By Fergal O'Brien
Sept. 25 (Bloomberg) -- Ireland became the first euro area economy to slide into a recession, as homebuilding and consumer spending slumped and the global financial crisis intensified.
Gross domestic product contracted 0.5 percent in the three months through June from the previous quarter, when it shrank 0.3 percent, the Central Statistics Office said today in Dublin. From a year earlier, the economy lost 0.8 percent.

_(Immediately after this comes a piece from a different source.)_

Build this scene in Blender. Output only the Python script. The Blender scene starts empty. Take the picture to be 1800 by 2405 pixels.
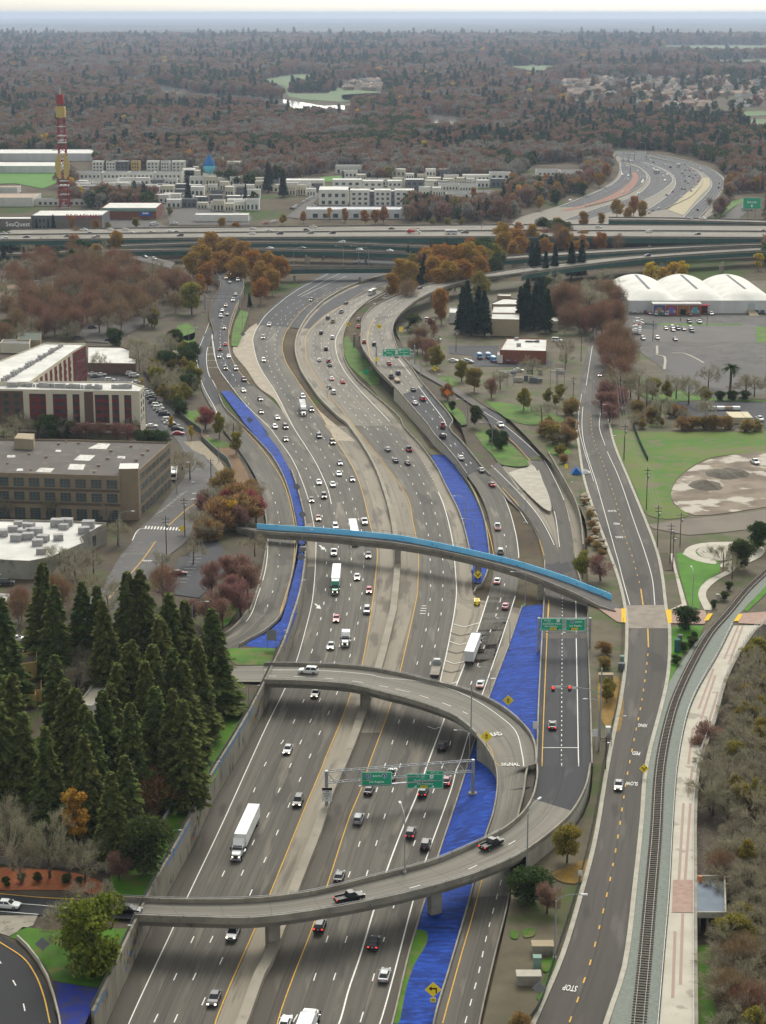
import bpy,bmesh,math,random
from mathutils import Vector,Matrix
from mathutils.bvhtree import BVHTree
from mathutils.geometry import tessellate_polygon
rad=math.radians
SC=bpy.context.scene
CAMH,FPX=170.0,4500.0
PITCH=math.atan(1172.5/FPX)
cam=bpy.data.cameras.new("camera")
cam.sensor_fit='VERTICAL';cam.sensor_height=24.0
cam.lens=FPX/2405*24.0
cam.clip_start=5.0;cam.clip_end=200000.0
camo=bpy.data.objects.new("camera",cam)
camo.location=(0,0,CAMH);camo.rotation_euler=(rad(90)-PITCH,0,0)
SC.collection.objects.link(camo);SC.camera=camo
SUN_EL,SUN_AZ=42.0,8.0
w=bpy.data.worlds.new("World");SC.world=w;w.use_nodes=True
nt=w.node_tree;nt.nodes.clear()
sky=nt.nodes.new('ShaderNodeTexSky');sky.sky_type='NISHITA';sky.sun_disc=False
sky.sun_elevation=rad(SUN_EL);sky.sun_rotation=rad(SUN_AZ)
sky.air_density=1.0;sky.dust_density=3.0;sky.ozone_density=1.0
hs=nt.nodes.new('ShaderNodeHueSaturation');hs.inputs['Saturation'].default_value=0.22
tint=nt.nodes.new('ShaderNodeMix');tint.data_type='RGBA';tint.blend_type='MULTIPLY'
tint.inputs[0].default_value=1.0;tint.inputs[7].default_value=(1.0,1.0,0.93,1)
bg=nt.nodes.new('ShaderNodeBackground');bg.inputs[1].default_value=0.135
wo=nt.nodes.new('ShaderNodeOutputWorld')
nt.links.new(sky.outputs[0],hs.inputs['Color']);nt.links.new(hs.outputs[0],tint.inputs[6])
nt.links.new(tint.outputs[2],bg.inputs[0]);nt.links.new(bg.outputs[0],wo.inputs[0])
sl=bpy.data.lights.new("sun",'SUN');sl.energy=1.2;sl.angle=rad(25);sl.color=(1.0,0.95,0.88)
so=bpy.data.objects.new("sun",sl)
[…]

The housing collapse, coupled with the global credit crisis, forced the Irish government to slash spending to keep its deficit in check and pushed the benchmark stock index to fall more than any other in western Europe this year. Ireland's slump may be followed by recessions across Europe, according to the European Commission, which has cut its forecasts for growth across the euro area.
``Ireland is unlikely to be alone in entering the euro area recession club,'' Julian Callow, an economist at Barclays Capital in London, said in a note. ``We expect that Italy and quite possibly Germany will also record contractions in their third quarter GDP, following contractions in the second quarter, with a substantial risk that France does as well.''
Ireland's contraction follows a decade-long boom, sparked by exports in the mid-1990s and then extended by record homebuilding. The economy has expanded around 7 percent a year for the last decade, three times the euro-area average. Ireland hasn't had a full-year economic contraction since 1983.
House Prices Plunge
Now, home building is plunging as house prices drop. Bank of Ireland Plc, the country's second-biggest bank, said on Sept. 17 it will slash its dividend by 50 percent and post a drop in first-half profit as loan losses mount. House prices fell 9.4 percent in July from a year earlier.
``The housing market is torpedoing the economy,'' Pat McArdle, chief economist with Ulster Bank Ltd. in Dublin, said in a phone interview. ``The third quarter will definitely be worse.''
From a year earlier, consumer spending fell 1.4 percent in the second quarter, the first year-on-year decline in at least 11 years, according to the statistics office. Exports rose 2.4 percent and imports fell 1.1 percent.
Finance Minister Brian Lenihan said in parliament today that the ``poor performance in tax receipts over the summer months'' has continued into September. Earlier this month, he brought forward the 2009 budget by six weeks after warning of a 5 billion-euro ($7.33 billion) shortfall in tax revenue this year.
``Ireland is an exceptionally open economy and the deterioration in the global climate has had a major impact,'' Lenihan said. ``The pace of growth in our main trading partners has slowed'' and the euro's increase against the dollar and the pound reduced export competitiveness, he said.